Face à ces entraves, des voix s’élèvent pour réclamer une intervention de la communauté internationale. Plusieurs organisations de surveillance financière appellent à un audit indépendant des banques libanaises, tandis que certains pays étrangers, notamment en Europe et aux États-Unis, menacent de sanctionner les institutions et individus impliqués.
Un enjeu majeur pour la crédibilité financière du Liban
L’issue de cette enquête est cruciale pour l’avenir du secteur bancaire et de l’économie libanaise. Si les banques et les personnalités politiques impliquées échappent à la justice, cela risque de détruire toute confiance dans le système financier libanais et d’aggraver l’isolement économique du pays.
Dans le cas contraire, si des sanctions et des réformes structurelles sont mises en place, cela pourrait permettre une reconstruction partielle du secteur bancaire et une restauration de la confiance des investisseurs et des partenaires internationaux.
Toutefois, le temps presse : les réserves en devises continuent de fondre, la crise bancaire s’intensifie et l’absence de réformes concrètes pourrait entraîner un effondrement total du système financier d’ici la fin de l’année.
Un impact désastreux sur l’économie libanaise
Ces pratiques ont exacerbé la crise bancaire et financière du pays, accélérant la dévaluation de la livre libanaise et aggravant l’isolement du Liban sur les marchés financiers internationaux.
- Effondrement du secteur bancaire : En transférant ces milliards hors du pays, les banques ont aggravé leur propre insolvabilité, rendant toute restructuration plus difficile.
- Dévaluation monétaire accélérée : La fuite des capitaux a contribué à l’assèchement des réserves en devises étrangères, provoquant l’effondrement du taux de change de la livre libanaise, qui dépasse désormais 90 000 LBP/USD.

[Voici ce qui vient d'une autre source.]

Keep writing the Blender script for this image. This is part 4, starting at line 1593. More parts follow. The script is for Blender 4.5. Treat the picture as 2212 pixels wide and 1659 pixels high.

- Perte de confiance des investisseurs et des citoyens : L’absence de régulation stricte et de sanctions contre les responsables a détruit la crédibilité du secteur financier libanais, poussant les investisseurs à fuir et les citoyens à se tourner vers des alternatives comme les cryptomonnaies et les transactions en dollars en dehors du système bancaire.
Sanctions et actions internationales : vers un tournant décisif ?
Face à l’inaction de la justice libanaise, plusieurs pays et organisations internationales mettent la pression sur Beyrouth. L’Union européenne et les États-Unis envisagent des sanctions financières ciblées contre certains responsables bancaires et politiques impliqués dans ces transactions frauduleuses.
- Gel des avoirs suspects : Plusieurs pays, dont la France et la Suisse, ont déjà gelé des comptes bancaires soupçonnés d’être liés aux transferts frauduleux, représentant plusieurs centaines de millions de dollars.
- Enquête internationale en préparation : La possibilité d’une enquête sous l’égide d’un tribunal international est discutée, notamment si la justice libanaise ne parvient pas à aboutir à des inculpations concrètes.
Un test pour l’avenir de la justice et des réformes économiques
Cette affaire constitue un tournant majeur pour la justice libanaise et pour la crédibilité du pays face à la communauté internationale. Si les responsables restent impunis, cela enverra un signal négatif aux investisseurs et aux bailleurs de fonds, condamnant le Liban à un isolement économique prolongé.
Le Fonds monétaire international (FMI) a d’ailleurs conditionné son aide de 3 milliards de dollars à des réformes structurelles, dont une enquête approfondie sur la corruption bancaire. Le gouvernement libanais se retrouve ainsi face à un dilemme : protéger les élites impliquées et risquer un effondrement total, ou prendre des mesures fortes pour restaurer la confiance et stabiliser l’économie.